That, however, did not prevent Blair's crusade scoring an easy political victory at home, where the lack of opposition enabled him to promote himself as NATO's most prominent Hawk. The key to Blair's success was that almost all of his critics accepted his demand that Something Must Be Done in Kosovo - they just wanted something different, usually a ground war. The idea that any such international intervention might make matters worse, as it has done throughout the Yugoslav tragedy, never entered the heads of the Something Must Be Done club. With the mainstream British 'opponents' of his adventure demanding more war rather than less, Blair was home free.

The consensus within the political class that Blair established around Kosovo should not, however, be confused with heartfelt popular support. In an age when politics passes most people by, even the war made little lasting impact. Blair is left with no option but to launch further interventions at home and abroad, in order to keep up the appearance of a crusading, purposeful government leading the People. The politics of Something Must Be Done is a dangerously self-perpetuating creed.

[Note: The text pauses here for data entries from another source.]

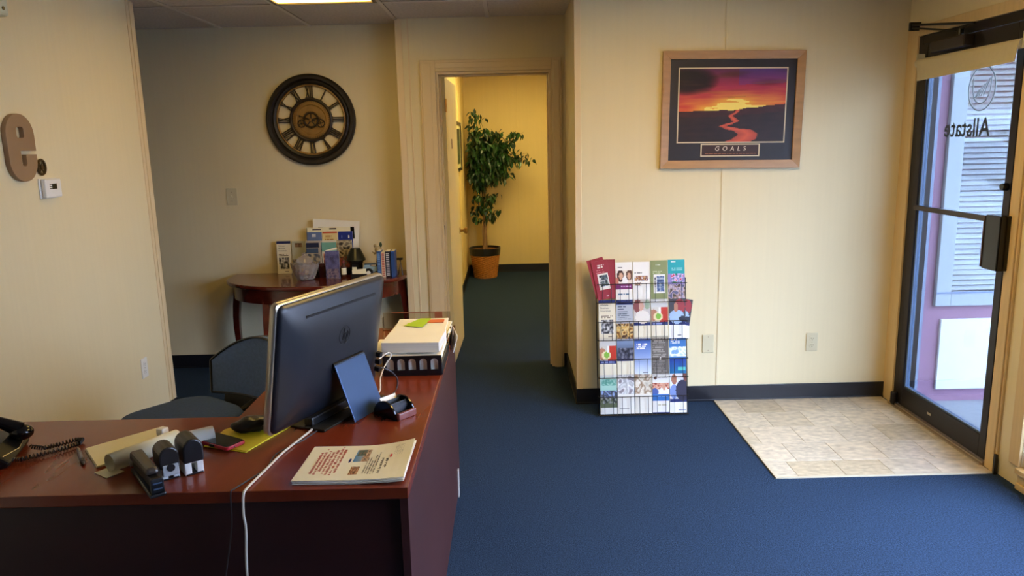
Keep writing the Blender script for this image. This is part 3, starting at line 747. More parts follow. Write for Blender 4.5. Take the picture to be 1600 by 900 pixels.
pm=MB(); panel(pm,iw,ih,150,100,sunset,Matrix.Translation((0,-.0137,zc-ih/2))); part(pm,'print',pr_m,po)
zt=-.224
part(MB().box(-.170,.170,-.0135,-.012,zt-.036,zt+.036),'title_border',MATS['cream mat line'],po)
part(MB().box(-.163,.163,-.0142,-.0135,zt-.030,zt+.030),'title_panel',mat('dark brown title panel',(58,34,30),rough=.6),po)
tw=mat('cream title ink',(224,204,180),rough=.6)
text_obj('lettering','GOALS',.036,tw,po,Matrix.Translation((0,-.0145,zt+.008))@Matrix.Rotation(R(90),4,'X'),ext=.0002,spacing=1.9,shear=.15)
mb=MB(); x=-.145
while x<.145:
    L_=rn.uniform(.008,.026); mb.box(x,min(.15,x+L_),-.0146,-.0143,zt-.021,zt-.0175); x+=L_+.004
part(mb,'small_print',mat('orange brown ink',(170,110,80),rough=.6),po)

# ------------------------------------------------------------ desk
DZ=.765
dk=thing('office_desk','L-shaped mahogany laminate office desk with computer and paper trays on it','desk',(0,0,0))
part(MB().prism([(-2.05,1.71),(-.265,1.71),(-.265,3.356),(-.86,3.356),(-.86,2.235),(-2.05,2.235)],DZ-.030,DZ),'desktop',desk_m,dk,.002)
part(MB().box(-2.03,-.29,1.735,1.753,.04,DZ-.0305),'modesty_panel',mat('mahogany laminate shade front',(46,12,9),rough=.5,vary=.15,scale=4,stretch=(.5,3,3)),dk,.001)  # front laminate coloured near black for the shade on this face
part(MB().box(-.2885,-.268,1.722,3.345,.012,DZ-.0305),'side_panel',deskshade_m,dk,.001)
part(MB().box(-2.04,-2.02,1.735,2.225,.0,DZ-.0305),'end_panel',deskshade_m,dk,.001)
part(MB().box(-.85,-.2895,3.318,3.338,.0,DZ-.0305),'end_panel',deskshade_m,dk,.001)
part(MB().box(-.845,-.827,2.25,3.317,.10,DZ-.0305),'drawer_side',deskshade_m,dk,.001)
part(MB().box(-.2675,-.262,3.20,3.225,.0,.13),'panel_clip',mat('pale plastic clip',(190,186,180),rough=.5),dk,.001)
for y in (1.74,2.6,3.3): part(MB().cyl((-.279,y,0),(-.279,y,.012),.009,n=10),'glide',black_m,dk)

# ------------------------------------------------------------ all-in-one computer
mo=thing('computer_monitor','dark all-in-one computer seen from behind on the desk with silver edge','computer',(-.687,1.953,DZ),rz=1.167)
TB=Matrix.Translation((.010,-.004,.035))@Matrix.Rotation(.169,4,'X')
def rr(y,ins,r): return [(x,y,z) for x,z in rrect(ins,.522-ins,ins,.384-ins,r,6)]
edge=MB(); edge.loft([rr(.021,.002,.018),rr(.019,0,.02),rr(.004,0,.02),rr(.0,.004,.02)],0,TB); part(edge,'bezel_frame',silver_m,mo,0,50)
scr=MB(); scr.loft([rr(.0212,.004,.016),rr(.023,.005,.016)],0,TB); part(scr,'screen',blackg_m,mo)
back=mat('dark blue black plastic back',(20,24,32),rough=.36,spec=.6)
bk=MB(); bk.loft([rr(.001,.005,.02),rr(-.006,.006,.02),rr(-.012,.018,.02),rr(-.024,.045,.03),rr(-.031,.075,.03),rr(-.033,.11,.03)],0,TB); part(bk,'back_cover',back,mo,0,60)
sl=MB(); sl.box(.098,.440,-.0268,-.018,.331,.338,0,TB@Matrix.Translation((0,0,0))@Matrix.Rotation(R(0),4,'X')); part(sl,'vent_slot',mat('vent black',(4,4,5),rough=.7),mo)
lg=MB(); cx,cz=.278,.240; y0=-.0335
lg.tube([(cx+.026*cos(a),y0,cz+.028*sin(a)) for a in [2*pi*k/32 for k in range(32)]],.0011,6,0,TB,closed=True); lg.cyl((cx,y0+.004,cz),(cx,y0+.0002,cz),.026,n=32,T=TB)
for (xa,za,xb,zb) in ((-.010,-.014,-.001,.022),(.001,.008,.0,-.010),(-.006,.008,.0035,.008),(-.001,-.014,.004,.008)): lg.tube([(cx+xa,y0,cz+za),(cx+xb,y0,cz+zb)],.0018,5,0,TB)
for (xa,za,xb,zb) in ((.004,-.024,.0135,.010),(.012,.009,.019,.009),(.019,.009,.0145,-.011),(.0145,-.011,.008,-.011)): lg.tube([(cx+xa,y0,cz+za),(cx+xb,y0,cz+zb)],.0018,5,0,TB)
part(lg,'emblem',mat('embossed black',(6,6,8),rough=.6),mo)
stm=mat('steel blue stand plate',(62,82,112),rough=.30,metal=.5)
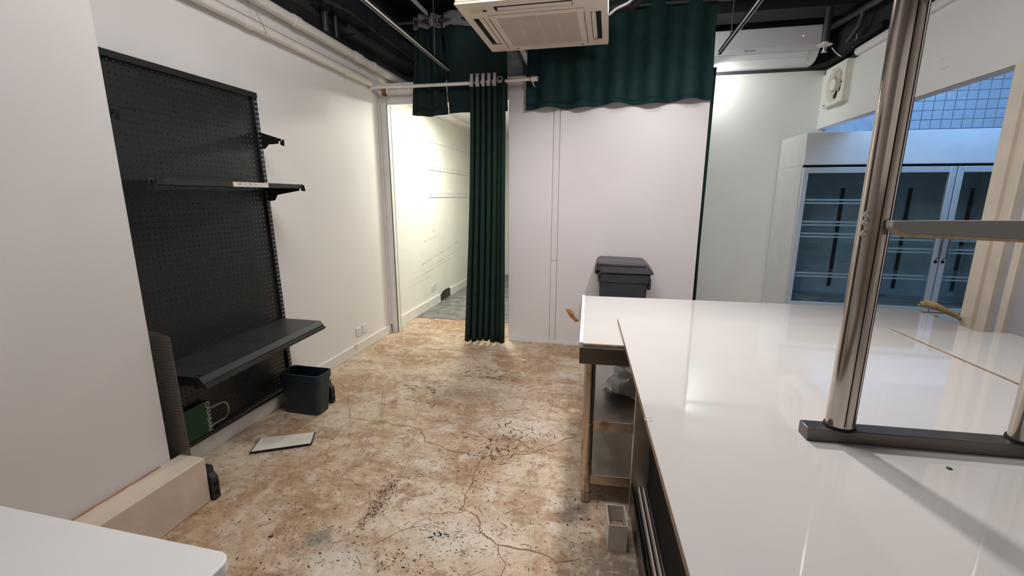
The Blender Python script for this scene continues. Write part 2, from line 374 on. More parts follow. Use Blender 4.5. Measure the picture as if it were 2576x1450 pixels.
cr = [[(-1.754, 2.575), (-1.683, 2.472), (-1.499, 2.458), (-1.202, 2.444), (-1.136, 2.423), (-1.057, 2.305), (-.904, 2.249), (-.719, 2.222), (-.651, 2.221), (-.49, 2.274), (-.402, 2.319), (-.253, 2.462), (-.138, 2.573)],
      [(-2.123, 2.985), (-1.95, 2.86), (-1.86, 2.72), (-1.754, 2.575)],
      [(-.651, 2.221), (-.658, 2.065), (-.649, 1.929), (-.637, 1.765)],
      [(-.632, 1.78), (-.549, 1.743), (-.509, 1.661), (-.414, 1.598), (-.322, 1.585), (-.22, 1.597), (-.148, 1.57), (-.05, 1.588)],
      [(-1.672, 2.446), (-1.638, 2.174), (-1.496, 1.914), (-1.295, 1.851), (-1.206, 1.821)],
      [(-1.25, 3.853), (-1.132, 3.666), (-.929, 3.471), (-.682, 3.312)],
      [(-.943, 1.48), (-.831, 1.602), (-.764, 1.723), (-.689, 1.739), (-.623, 1.754)],
      [(-.414, 1.598), (-.36, 1.5), (-.34, 1.4)], [(-1.25, 3.853), (-1.5, 3.9), (-1.75, 3.88)], [(-.9, 2.6), (-1.06, 2.46), (-1.136, 2.423)]]
for i, p in enumerate(cr): strip(p, (0.007 if i in (0, 2, 3) else 0.0035), 0.0004).build('floor_crack', 'crack', floor)
for p in ([(-1.648, 2.9), (-1.53, 2.66), (-1.473, 2.52)], [(-1.67, 2.9), (-1.55, 2.66), (-1.495, 2.53)], [(-1.445, 2.338), (-1.385, 2.098), (-1.356, 1.89)], [(-1.425, 2.33), (-1.37, 2.1), (-1.345, 1.92)]):
    strip(p, 0.006, 0.0004, 0.002).build('floor_gouge', simple('gouge', (0.34, 0.25, 0.18), 0.9), floor)
fl = MB(); flb = MB()
FS = 0.9
def flake(mb, x, y, l, wd, a):
    n = 6; pts = []
    for k in range(n):
        t = 2*math.pi*k/n; u, v = l/2*math.cos(t)*random.uniform(.5, 1.2), wd/2*math.sin(t)*random.uniform(.35, 1.1)
        pts.append((x+u*math.cos(a)-v*math.sin(a), y+u*math.sin(a)+v*math.cos(a)))
    mb.add([(*p, 0.0003) for p in pts]+[(x, y, 0.0022)], [(k, (k+1) % n, n) for k in range(n)])
def cluster(mb, cx, cy, sx, sy, n, l, wd, ang=None):
    for _ in range(n):
        x, y = random.gauss(cx, sx), random.gauss(cy, sy)
        if not (-2.28 < x < 1.2 and 0.9 < y < 4.2) or (x > 0.02 and y > 1.9): continue
        if x < -1.85 and y < 1.62: continue
        s = random.choice((.4, .55, .75, 1.0, 1.35)); flake(mb, x, y, l*s*FS, wd*s*FS*.8, random.uniform(0, 3.14) if ang is None else random.gauss(ang, .35))
cluster(fl, -.62, 2.36, .12, .12, 90, .05, .012); cluster(fl, -.47, 2.5, .13, .09, 70, .045, .010); cluster(fl, -.9, 3.35, .16, .08, 60, .08, .011, 0.2); cluster(fl, -.60, 2.28, .05, .05, 40, .04, .016); cluster(fl, -1.42, 3.0, .08, .04, 30, .06, .018, 0)
cluster(fl, -.66, 2.0, .09, .15, 60, .022, .008); cluster(fl, -.55, 1.75, .2, .15, 60, .02, .007); cluster(fl, -1.055, 1.75, .03, .12, 330, .014, .009)
cluster(fl, -.95, 2.03, .1, .1, 60, .016, .008); cluster(fl, -1.3, 2.85, .18, .14, 70, .022, .008); cluster(fl, -1.15, 1.23, .15, .05, 90, .018, .01)
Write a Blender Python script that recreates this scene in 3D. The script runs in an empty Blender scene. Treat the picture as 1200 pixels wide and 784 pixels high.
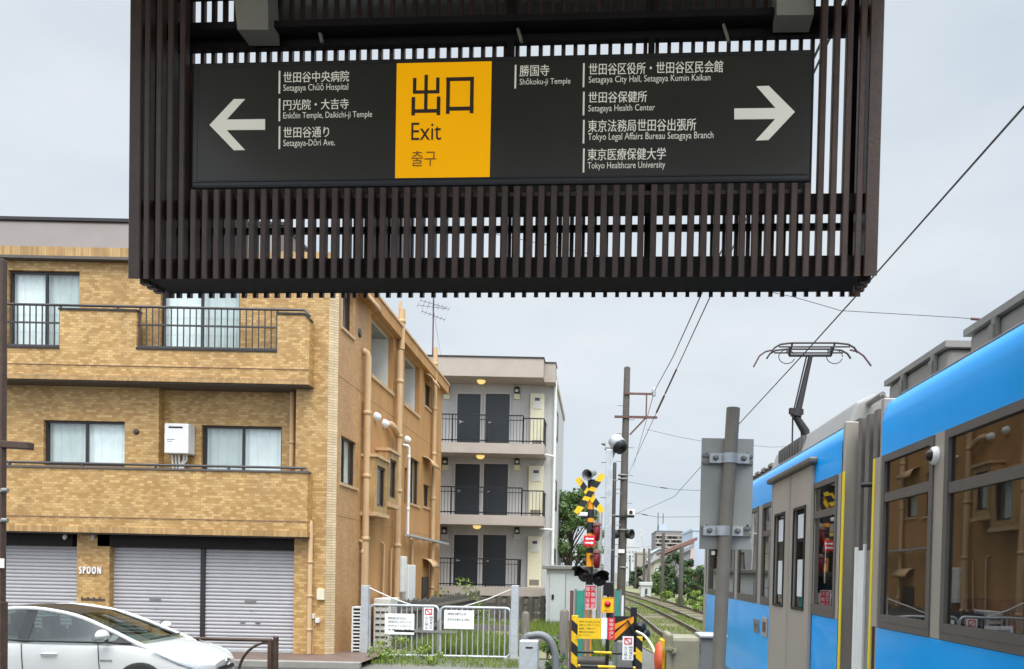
import bpy, bmesh, math, random
from mathutils import Vector, Matrix
random.seed(7)
R = math.radians
S = bpy.context.scene
COL = S.collection

# ------------------------------------------------------------------ camera
F, PPX, PPY = 900.0, 700.0, 689.0          # focal length and optical centre, in photo pixels
PITCH, ROLL = R(-1.2), R(1.2)
EYE = Vector((0, 0, 1.95))
_r, _u, _f = Vector((1, 0, 0)), Vector((0, -math.sin(PITCH), math.cos(PITCH))), Vector((0, math.cos(PITCH), math.sin(PITCH)))
RIGHT = _r * math.cos(ROLL) + _u * math.sin(ROLL)
UP = _u * math.cos(ROLL) - _r * math.sin(ROLL)
cam = bpy.data.cameras.new('camera')
camo = bpy.data.objects.new('camera', cam); COL.objects.link(camo)
camo.matrix_world = Matrix(((RIGHT.x, UP.x, -_f.x, EYE.x), (RIGHT.y, UP.y, -_f.y, EYE.y), (RIGHT.z, UP.z, -_f.z, EYE.z), (0, 0, 0, 1)))
cam.sensor_width = 36; cam.lens = F / 1200 * 36
cam.shift_x = -(PPX - 600) / 1200; cam.shift_y = (PPY - 392) / 1200
cam.clip_start = 0.05; cam.clip_end = 3000
S.camera = camo

# ------------------------------------------------------------------ sky, sun, exposure
SUN_EL, SUN_AZ = R(55), R(160)             # soft overcast sun, behind the viewer and a little to the right
w = bpy.data.worlds.new('World'); S.world = w; w.use_nodes = True
nt = w.node_tree; nt.nodes.clear()
def N(t, **k):
    n = nt.nodes.new(t)
    for a, b in k.items(): setattr(n, a, b)
    return n
sky = N('ShaderNodeTexSky', sky_type='NISHITA', sun_disc=False, sun_elevation=SUN_EL, sun_rotation=SUN_AZ, air_density=1.0, dust_density=2.0)
tc = N('ShaderNodeTexCoord'); sep = N('ShaderNodeSeparateXYZ'); nt.links.new(tc.outputs['Generated'], sep.inputs[0])
mp = N('ShaderNodeMapping'); mp.inputs['Scale'].default_value = (1.0, 1.0, 2.6); nt.links.new(tc.outputs['Generated'], mp.inputs[0])
nz = N('ShaderNodeTexNoise'); nz.inputs['Scale'].default_value = 2.3; nz.inputs['Detail'].default_value = 5; nz.inputs['Roughness'].default_value = .5
nt.links.new(mp.outputs[0], nz.inputs['Vector'])
cr = N('ShaderNodeValToRGB'); cr.color_ramp.elements[0].position = .3; cr.color_ramp.elements[1].position = .72
cr.color_ramp.elements[0].color = (.66, .75, .84, 1); cr.color_ramp.elements[1].color = (.90, .945, .985, 1)
nt.links.new(nz.outputs[0], cr.inputs[0])
# cloud deck: brighter overhead than at the horizon (overcast sky)
mr = N('ShaderNodeMapRange'); mr.inputs[1].default_value = .62; mr.inputs[2].default_value = 1.0; mr.inputs[3].default_value = 7.1; mr.inputs[4].default_value = 46.0
nt.links.new(sep.outputs['Z'], mr.inputs[0])
vm = N('ShaderNodeVectorMath', operation='SCALE'); nt.links.new(cr.outputs[0], vm.inputs[0]); 
mr2 = N('ShaderNodeMapRange'); mr2.inputs[1].default_value = -.9; mr2.inputs[2].default_value = .05; mr2.inputs[3].default_value = 1.95; mr2.inputs[4].default_value = 1.0; nt.links.new(sep.outputs['Y'], mr2.inputs[0])   # brighter cloud on the sun's side
mm = N('ShaderNodeMath', operation='MULTIPLY'); nt.links.new(mr.outputs[0], mm.inputs[0]); nt.links.new(mr2.outputs[0], mm.inputs[1]); nt.links.new(mm.outputs[0], vm.inputs['Scale'])
mx = N('ShaderNodeMix', data_type='RGBA'); mx.inputs[0].default_value = .93
nt.links.new(sky.outputs[0], mx.inputs[6]); nt.links.new(vm.outputs[0], mx.inputs[7])
bg = N('ShaderNodeBackground'); bg.inputs[1].default_value = .1
nt.links.new(mx.outputs[2], bg.inputs[0]); wo = N('ShaderNodeOutputWorld'); nt.links.new(bg.outputs[0], wo.inputs[0])
sl = bpy.data.lights.new('sun', 'SUN'); sl.energy = 1.7; sl.angle = R(35); sl.color = (1, .965, .91)
so = bpy.data.objects.new('sun', sl); COL.objects.link(so)
_sd = Vector((math.sin(SUN_AZ) * math.cos(SUN_EL), math.cos(SUN_AZ) * math.cos(SUN_EL), math.sin(SUN_EL)))
so.rotation_euler = _sd.to_track_quat('Z', 'Y').to_euler(); so.location = (0, -20, 40)
vs = S.view_settings; vs.view_transform = 'Standard'; vs.look = 'None'; vs.gamma = 1; vs.use_curve_mapping = False; vs.exposure = .45
S.cycles.max_bounces = 8; S.cycles.transparent_max_bounces = 16

# ------------------------------------------------------------------ where a direction seen from the viewpoint meets a plane
def ray(px, py): return RIGHT * ((px - PPX) / F) - UP * ((py - PPY) / F) + _f
def P(px, py, Y): d = ray(px, py); return EYE + d * (Y / d.y)
def PX(px, py, X): d = ray(px, py); return EYE + d * (X / d.x)
def G(px, py, z=0.0): d = ray(px, py); return EYE + d * ((z - EYE.z) / d.z)
def rect(x0, y0, x1, y1, Y):
    xm, ym = (x0 + x1) / 2, (y0 + y1) / 2
    return P(x0, ym, Y).x, P(x1, ym, Y).x, P(xm, y1, Y).z, P(xm, y0, Y).z      # X0 X1 Z0 Z1
def rectX(x0, y0, x1, y1, X):
    xm, ym = (x0 + x1) / 2, (y0 + y1) / 2
    return PX(x0, ym, X).y, PX(x1, ym, X).y, PX(xm, y1, X).z, PX(xm, y0, X).z  # Y0 Y1 Z0 Z1

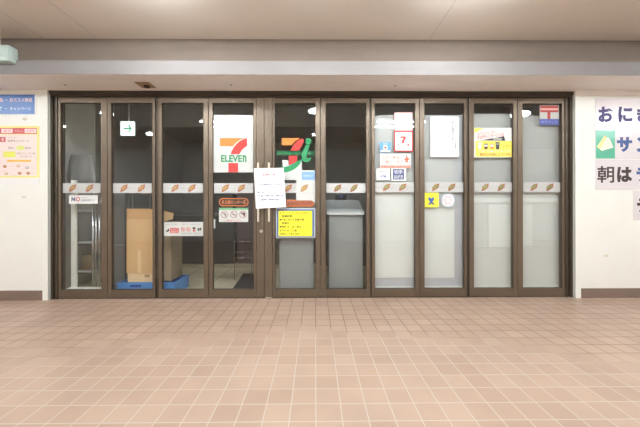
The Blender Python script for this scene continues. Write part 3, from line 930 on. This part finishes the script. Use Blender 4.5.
# ================================================================== INSIDE THE SHOP
# door 1: white display stand, wire rack, white cover
root = empty('display_stand', (X(73, 0.12), 0.12, 0)); tag(root, 'white upright stand with floor rail behind the first glass door', 'stand')
M_WSTEEL = mat('white_painted_steel', (250, 249, 240), 0.45)
boxpx('post', 70.8, 180, 75.2, 291, 0.12, 0.15, M_WSTEEL, root, 0.003, z0=0.0)
bm = bmesh.new(); box(bm, X(66, 0.09), X(103, 0.09), 0.085, 0.15, 0.0, Zp(287.6, 0.085), 0.004); finish('floor_rail', bm, M_WSTEEL, parent=root)
bm = bmesh.new(); box(bm, X(71, 0.12), X(75, 0.12), 0.12, 0.32, 0.0, 0.03, 0.004); finish('foot', bm, M_WSTEEL, parent=root)

Yr = 0.30
ra, rb = X(77, Yr), X(99.2, Yr)
root = empty('wire_rack', ((ra + rb) / 2, Yr + 0.2, 0)); tag(root, 'chrome wire rack with several shelves behind the first glass door', 'rack')
for x in (ra, rb):
    for y in (Yr, Yr + 0.36):
        bm = bmesh.new(); tube(bm, [(x, y, 0.0), (x, y, Zp(186, Yr))], 0.011, 10); finish('post', bm, M_CHROME, parent=root)
for py in (210, 241.3, 270):
    z = Zp(py, Yr); bm = bmesh.new()
    for y in (Yr, Yr + 0.36):
        tube(bm, [(ra, y, z), (rb, y, z)], 0.006, 8); tube(bm, [(ra, y, z - 0.03), (rb, y, z - 0.03)], 0.004, 8)
    for k in range(9):
        x = ra + (rb - ra) * k / 8; tube(bm, [(x, Yr, z), (x, Yr + 0.36, z)], 0.003, 6)
    sh_ = finish('shelf', bm, M_CHROME, parent=root)
    bm = bmesh.new(); box(bm, ra + 0.012, rb - 0.012, Yr - 0.008, Yr - 0.0065, z - 0.016, z + 0.006); finish('front_lip', bm, M_WHITEG, parent=sh_)
bm = bmesh.new(); tube(bm, [(X(93, Yr - .03), Yr - 0.03, 0.05), (X(93, Yr - .03), Yr - 0.03, Zp(192, Yr - .03))], 0.012, 10); tube(bm, [(X(96, Yr - .03), Yr - 0.03, 0.05), (X(96, Yr - .03), Yr - 0.03, Zp(197, Yr - .03))], 0.009, 10)
finish('folding_bracket', bm, M_CHROME, parent=root)
# carton on the rack's middle shelf
bm = bmesh.new(); z = Zp(270, Yr) + 0.006; box(bm, ra + 0.025, rb - 0.05, Yr + 0.03, Yr + 0.3, z, z + 0.16, 0.004)
tag(finish('carton', bm, mat('dull_carton', (150, 132, 104), 0.8)), 'dull brown carton on the lowest shelf of the wire rack', 'box')
# white plastic cover lying on the rack's top
bm = bmesh.new(); z = Zp(186, Yr)
gx = 10
rows = []
for j, (py, xa, xb, yy) in enumerate(((154.5, 71.5, 91, Yr + 0.05), (161, 69.5, 92.4, Yr + 0.03), (168.5, 68.6, 94, Yr + 0.01), (176, 68, 95.5, Yr - 0.01), (183.5, 69, 96, Yr - 0.022))):
    rows.append([bm.verts.new(P(xa + (xb - xa) * i / gx, py + (0.8 if i % 2 else 0), yy + 0.006 * math.sin(i * 1.7 + j))) for i in range(gx + 1)])
for j in range(len(rows) - 1):
    for i in range(gx):
        f = bm.faces.new([rows[j][i], rows[j][i + 1], rows[j + 1][i + 1], rows[j + 1][i]]); f.smooth = True
o = finish('plastic_cover', bm, mat('milky_plastic', (150, 149, 145), 0.4)); so = o.modifiers.new('solidify', 'SOLIDIFY'); so.thickness = 0.002
tag(o, 'milky white plastic cover draped over the top of the wire rack', 'cover')

# door 2: lit arrow sign, cartons, crate, grey board
Ye = 0.9
a_, b_ = P(120.4, 128.4, Ye), P(134.6, 128.4, Ye)
zt, zb = P(127, 121.4, Ye).z, P(127, 135.3, Ye).z
root = empty('exit_sign', ((a_.x + b_.x) / 2, Ye + 0.03, zb)); tag(root, 'lit white exit sign with a green arrow behind the second glass door', 'sign')
root['_y'] = Ye
bm = bmesh.new(); box(bm, a_.x, b_.x - 0.008, Ye, Ye + 0.025, zb, zt, 0.003)
finish('light_box', bm, mat('lit_white_panel', (240, 244, 244), 0.4, emit=(228, 242, 240), strength=1.5), parent=root)
M_ARROW = mat('lit_green', (60, 170, 120), 0.5, emit=(60, 176, 120), strength=0.8)
shapes(root, 'arrow', [(rpts(123.4, 127.7, 130.6, 129.2), 0, 0), ([(127.6, 124.6), (129.2, 124.6), (132.0, 128.45), (129.2, 132.3), (127.6, 132.3), (130.2, 128.45)], 0, 1)], [M_ARROW], 1)
bm = bmesh.new(); tube(bm, [((a_.x + b_.x) / 2, Ye + 0.03, zt - 0.002), ((a_.x + b_.x) / 2, Ye + 0.03, 2.42)], 0.008, 10); finish('hanger', bm, M_STEEL, parent=root)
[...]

As we go to press, NATO's bombing war against the Serbs seems to be ending in predictable fashion, as a triumph for Tony Blair and a disaster for just about everybody else. There is a scene in a dreadful old Monty Python film, where two peasants up to their necks in mud in their vile village street survey a pristine stranger. 'It's the king!' 'How do you know it's the king?' ''Cos he ain't covered in shit.'

Hail Tony, Crusader King of Kosovo, Mr Clean of NATO's dirty war. With Kosovo a wasteland, and Serbia a bombsite, we are left to wonder who the new Crusaders will save next.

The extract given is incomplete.